The Big Question: Can I survive without Chinese during an internship in China?

"Bùyào jia Lajiao"  What sounds to our ears like a sneeze, incidentally translates as "please, no hot sauce" and you ought to remember this phrase, if you have a sensitive stomach! If, however, you just can’t say it, that is by no means a reason to shift to another city or another country! It is entirely possible to do without much knowledge of the Chinese language during an internship in China, especially in Shanghai. On the one hand, the city is now populated by relatively many emigrants, so there will always be someone who can answer your questions in English. Secondly, you will be invited by companies because of your English language skills.

Shall you learn to speak or write Mandarin during your stay in China?

Well, that depends on how realistic you'll find it to install 3000 characters and syllables within 2 to 6 months into your vocabulary :) These investments are necessary in order to qualify as "the Chinese proficient", being able to form meaningful words and phrases. If you prefer to explore country and culture in the classroom setting after working hours, sign up for a Chinese language course, no harm can be done. Either way, don’t miss out on learning a few words or phrases in Mandarin. As a visitor to any country, you should be open to experiencing the new culture and new language. After all, you didn't come all the way to China to not be able to artfully scribble your name in Mandarin onto a sheet of paper in front of your friends at home, right?

Smacking and Kung Fu

From what you may have heard, the Chinese courtesy and etiquette may sound a bit primitive. Is it polite to smack your lips and burp while eating? And spitting on the ground as often as you want, wherever you want? Many habits of Chinese contradict our western habits completely and visitors are often surprised. We'll give you a little tour of what you can expect during your internship in China and clear up some of these preconceptions.

Living in Shanghai

Those who want to avoid the expensive apartment search in a metropolis of 13 million, may like to rely on the recommendations of the partner program in China. For good reason, most interns and volunteers in Shanghai opt for this apartment seeking service. These apartments are not only centrally located, but also very close to the partner agency, whose doors are always open for any concerns. Your project coordinators in China know that switching to the Chinese culture during the internship in China is not done without some assistance, and not just because of the foreign language and writing.

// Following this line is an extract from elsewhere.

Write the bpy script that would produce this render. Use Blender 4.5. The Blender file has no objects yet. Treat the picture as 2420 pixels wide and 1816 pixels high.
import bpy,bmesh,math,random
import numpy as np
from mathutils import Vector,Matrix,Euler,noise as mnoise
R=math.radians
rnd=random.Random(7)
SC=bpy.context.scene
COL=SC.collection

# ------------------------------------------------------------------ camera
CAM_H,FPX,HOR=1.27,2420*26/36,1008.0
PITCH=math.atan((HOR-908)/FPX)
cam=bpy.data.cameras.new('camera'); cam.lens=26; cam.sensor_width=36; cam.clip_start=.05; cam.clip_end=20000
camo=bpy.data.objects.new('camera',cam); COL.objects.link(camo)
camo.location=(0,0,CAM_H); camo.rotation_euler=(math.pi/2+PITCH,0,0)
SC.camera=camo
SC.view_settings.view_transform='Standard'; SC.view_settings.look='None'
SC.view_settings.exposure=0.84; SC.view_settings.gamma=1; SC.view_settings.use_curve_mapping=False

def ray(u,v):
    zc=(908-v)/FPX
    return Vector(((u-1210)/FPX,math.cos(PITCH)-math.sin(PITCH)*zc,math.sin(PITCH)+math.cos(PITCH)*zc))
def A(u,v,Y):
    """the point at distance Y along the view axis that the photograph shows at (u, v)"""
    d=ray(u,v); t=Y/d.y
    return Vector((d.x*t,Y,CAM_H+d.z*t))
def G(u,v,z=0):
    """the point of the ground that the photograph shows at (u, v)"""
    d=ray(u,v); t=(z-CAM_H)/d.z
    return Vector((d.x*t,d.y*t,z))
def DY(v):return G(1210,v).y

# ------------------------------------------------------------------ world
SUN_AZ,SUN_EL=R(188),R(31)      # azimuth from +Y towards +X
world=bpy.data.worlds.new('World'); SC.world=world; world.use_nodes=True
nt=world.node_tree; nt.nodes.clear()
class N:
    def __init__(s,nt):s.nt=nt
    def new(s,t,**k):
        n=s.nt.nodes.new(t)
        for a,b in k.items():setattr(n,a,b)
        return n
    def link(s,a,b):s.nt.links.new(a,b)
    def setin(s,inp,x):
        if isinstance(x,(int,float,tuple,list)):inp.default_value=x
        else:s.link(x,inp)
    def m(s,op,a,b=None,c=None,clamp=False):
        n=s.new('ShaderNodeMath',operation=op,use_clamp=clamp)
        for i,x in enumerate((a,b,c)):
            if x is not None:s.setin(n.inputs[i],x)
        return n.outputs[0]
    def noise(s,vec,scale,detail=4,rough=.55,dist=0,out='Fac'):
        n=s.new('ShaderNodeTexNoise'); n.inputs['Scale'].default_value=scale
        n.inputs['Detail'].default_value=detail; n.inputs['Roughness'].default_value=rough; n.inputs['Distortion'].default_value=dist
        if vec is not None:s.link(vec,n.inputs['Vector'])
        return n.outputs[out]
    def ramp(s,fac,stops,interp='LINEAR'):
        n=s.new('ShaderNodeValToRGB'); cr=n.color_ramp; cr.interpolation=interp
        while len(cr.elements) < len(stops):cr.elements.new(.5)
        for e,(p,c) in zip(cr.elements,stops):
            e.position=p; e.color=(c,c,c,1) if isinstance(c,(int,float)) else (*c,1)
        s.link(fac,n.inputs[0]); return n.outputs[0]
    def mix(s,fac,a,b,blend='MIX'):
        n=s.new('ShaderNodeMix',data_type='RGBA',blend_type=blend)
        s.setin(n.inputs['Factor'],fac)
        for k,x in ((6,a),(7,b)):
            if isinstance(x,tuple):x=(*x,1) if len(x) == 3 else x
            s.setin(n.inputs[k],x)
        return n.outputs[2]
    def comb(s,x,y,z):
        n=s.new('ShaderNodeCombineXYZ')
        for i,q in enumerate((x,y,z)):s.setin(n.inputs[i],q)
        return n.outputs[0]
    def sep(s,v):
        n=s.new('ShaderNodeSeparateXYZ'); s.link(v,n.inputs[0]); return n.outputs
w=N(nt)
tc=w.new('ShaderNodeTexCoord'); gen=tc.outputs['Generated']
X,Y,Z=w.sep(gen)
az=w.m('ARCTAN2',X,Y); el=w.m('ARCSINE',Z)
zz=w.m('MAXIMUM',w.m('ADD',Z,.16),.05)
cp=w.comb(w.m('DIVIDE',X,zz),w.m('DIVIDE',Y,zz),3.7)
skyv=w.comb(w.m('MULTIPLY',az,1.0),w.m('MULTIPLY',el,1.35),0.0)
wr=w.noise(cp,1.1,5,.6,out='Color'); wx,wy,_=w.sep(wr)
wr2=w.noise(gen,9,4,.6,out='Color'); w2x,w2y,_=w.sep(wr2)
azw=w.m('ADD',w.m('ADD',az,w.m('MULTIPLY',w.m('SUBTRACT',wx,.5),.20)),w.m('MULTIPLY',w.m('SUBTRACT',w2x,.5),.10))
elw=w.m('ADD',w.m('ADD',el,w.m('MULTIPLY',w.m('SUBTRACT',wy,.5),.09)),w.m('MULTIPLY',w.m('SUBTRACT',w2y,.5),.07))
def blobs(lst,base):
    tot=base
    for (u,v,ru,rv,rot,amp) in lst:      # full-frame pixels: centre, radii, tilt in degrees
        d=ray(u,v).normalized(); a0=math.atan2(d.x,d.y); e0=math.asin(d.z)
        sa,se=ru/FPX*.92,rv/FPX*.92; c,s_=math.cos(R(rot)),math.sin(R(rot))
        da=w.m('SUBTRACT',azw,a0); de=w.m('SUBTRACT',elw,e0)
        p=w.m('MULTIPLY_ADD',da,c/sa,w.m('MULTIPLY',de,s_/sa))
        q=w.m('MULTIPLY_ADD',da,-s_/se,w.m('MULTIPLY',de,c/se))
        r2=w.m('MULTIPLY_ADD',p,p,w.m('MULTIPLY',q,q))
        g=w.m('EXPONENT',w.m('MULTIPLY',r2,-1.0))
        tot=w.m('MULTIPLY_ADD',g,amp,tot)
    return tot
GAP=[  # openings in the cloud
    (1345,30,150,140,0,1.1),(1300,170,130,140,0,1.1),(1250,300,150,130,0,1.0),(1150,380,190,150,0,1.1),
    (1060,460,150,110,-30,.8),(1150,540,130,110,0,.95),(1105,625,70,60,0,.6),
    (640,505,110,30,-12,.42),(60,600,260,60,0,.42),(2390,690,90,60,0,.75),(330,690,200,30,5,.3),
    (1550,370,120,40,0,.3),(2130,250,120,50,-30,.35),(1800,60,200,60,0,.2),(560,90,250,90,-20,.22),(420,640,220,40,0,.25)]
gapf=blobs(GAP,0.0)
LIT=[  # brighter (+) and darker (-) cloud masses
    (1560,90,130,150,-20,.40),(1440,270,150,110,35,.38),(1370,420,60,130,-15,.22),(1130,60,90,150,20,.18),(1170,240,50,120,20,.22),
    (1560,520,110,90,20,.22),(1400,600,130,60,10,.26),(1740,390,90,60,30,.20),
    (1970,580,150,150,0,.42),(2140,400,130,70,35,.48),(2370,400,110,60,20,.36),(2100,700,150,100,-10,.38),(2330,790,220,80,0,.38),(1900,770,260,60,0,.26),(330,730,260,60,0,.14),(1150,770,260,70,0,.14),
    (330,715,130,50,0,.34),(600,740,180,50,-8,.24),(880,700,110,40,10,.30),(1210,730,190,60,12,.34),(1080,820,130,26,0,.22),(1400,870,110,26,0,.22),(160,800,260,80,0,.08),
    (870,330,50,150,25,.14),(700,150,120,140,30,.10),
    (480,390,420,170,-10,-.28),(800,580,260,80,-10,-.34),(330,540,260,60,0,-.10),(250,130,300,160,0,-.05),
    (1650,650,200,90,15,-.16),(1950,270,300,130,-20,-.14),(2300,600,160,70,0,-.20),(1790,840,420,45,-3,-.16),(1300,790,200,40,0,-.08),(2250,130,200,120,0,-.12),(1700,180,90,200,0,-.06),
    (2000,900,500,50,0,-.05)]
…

The intern apartments in Shanghai are actually living communities that you share with other travelers. Especially if you are traveling alone, this has enormous advantages. When we are in company we are just much more open and daring. Together you can rummage through the colorful culinary garden of meals and snacks that are offered on the road or in the restaurants, plan excursions for the weekends and make new friends!

Shanghai skyline

Volunteer in Shanghai as English teacher

Why does China need volunteers? Well, those who have been to China have probably guessed why. The majority of people in China speak their national language in everyday life and profession. Sure, there’s nothing special about that. However, it gives them little opportunity to learn and practice a foreign language like English. Even though the government has recognized the importance of the English language, for the future of children in particular, they have invested only in the training of local English teachers. The English courses are taught in their national language and place greater emphasis on grammar and vocabulary, overlooking pronunciation and practical experiences to apply what is learned. This is precisely where the volunteer programs in China are needed. English-speaking volunteers assist in kindergartens, nursery schools or primary schools in English classes, establishing an English-language environment, encouraging the children to speak English.